===== Given information

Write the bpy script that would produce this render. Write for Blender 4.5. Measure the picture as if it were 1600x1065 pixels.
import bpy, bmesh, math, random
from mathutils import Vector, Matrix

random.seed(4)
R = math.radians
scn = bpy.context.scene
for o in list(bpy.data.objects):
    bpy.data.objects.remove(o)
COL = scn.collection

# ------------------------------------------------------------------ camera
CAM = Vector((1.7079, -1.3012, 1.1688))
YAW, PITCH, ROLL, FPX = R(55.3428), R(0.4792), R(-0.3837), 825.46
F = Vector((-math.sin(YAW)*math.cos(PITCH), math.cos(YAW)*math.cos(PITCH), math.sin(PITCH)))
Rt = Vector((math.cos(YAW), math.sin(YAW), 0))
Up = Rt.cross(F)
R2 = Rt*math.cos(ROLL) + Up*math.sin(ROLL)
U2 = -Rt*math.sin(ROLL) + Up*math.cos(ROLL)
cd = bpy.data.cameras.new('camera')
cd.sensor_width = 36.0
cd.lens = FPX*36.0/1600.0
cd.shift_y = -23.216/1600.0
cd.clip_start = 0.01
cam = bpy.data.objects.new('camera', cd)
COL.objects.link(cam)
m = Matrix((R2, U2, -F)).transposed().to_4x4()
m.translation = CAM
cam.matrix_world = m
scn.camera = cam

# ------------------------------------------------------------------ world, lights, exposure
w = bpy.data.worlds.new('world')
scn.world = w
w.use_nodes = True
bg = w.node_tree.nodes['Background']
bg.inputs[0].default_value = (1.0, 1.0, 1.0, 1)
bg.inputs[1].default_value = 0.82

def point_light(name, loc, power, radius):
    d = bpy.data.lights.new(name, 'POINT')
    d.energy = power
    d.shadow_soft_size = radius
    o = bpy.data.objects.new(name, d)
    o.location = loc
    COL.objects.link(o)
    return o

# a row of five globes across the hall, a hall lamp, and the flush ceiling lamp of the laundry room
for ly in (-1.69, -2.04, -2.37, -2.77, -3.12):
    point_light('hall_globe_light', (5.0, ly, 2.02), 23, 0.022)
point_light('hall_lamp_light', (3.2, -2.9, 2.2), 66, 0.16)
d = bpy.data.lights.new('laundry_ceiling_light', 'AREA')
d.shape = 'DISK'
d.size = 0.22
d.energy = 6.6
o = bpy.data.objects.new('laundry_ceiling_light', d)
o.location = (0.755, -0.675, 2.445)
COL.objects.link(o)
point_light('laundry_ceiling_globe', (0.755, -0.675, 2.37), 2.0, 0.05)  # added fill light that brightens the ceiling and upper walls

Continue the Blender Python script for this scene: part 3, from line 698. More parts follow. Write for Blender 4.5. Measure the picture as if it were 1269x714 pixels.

==========

> **Task to carry out**
Everything from the first line of the records above to the line containing "COL = scn.collection", inclusive, should be repeated exactly; leave out the rest.

> **Task result**
Write the bpy script that would produce this render. Write for Blender 4.5. Measure the picture as if it were 1600x1065 pixels.
import bpy, bmesh, math, random
from mathutils import Vector, Matrix

random.seed(4)
R = math.radians
scn = bpy.context.scene
for o in list(bpy.data.objects):
    bpy.data.objects.remove(o)
COL = scn.collection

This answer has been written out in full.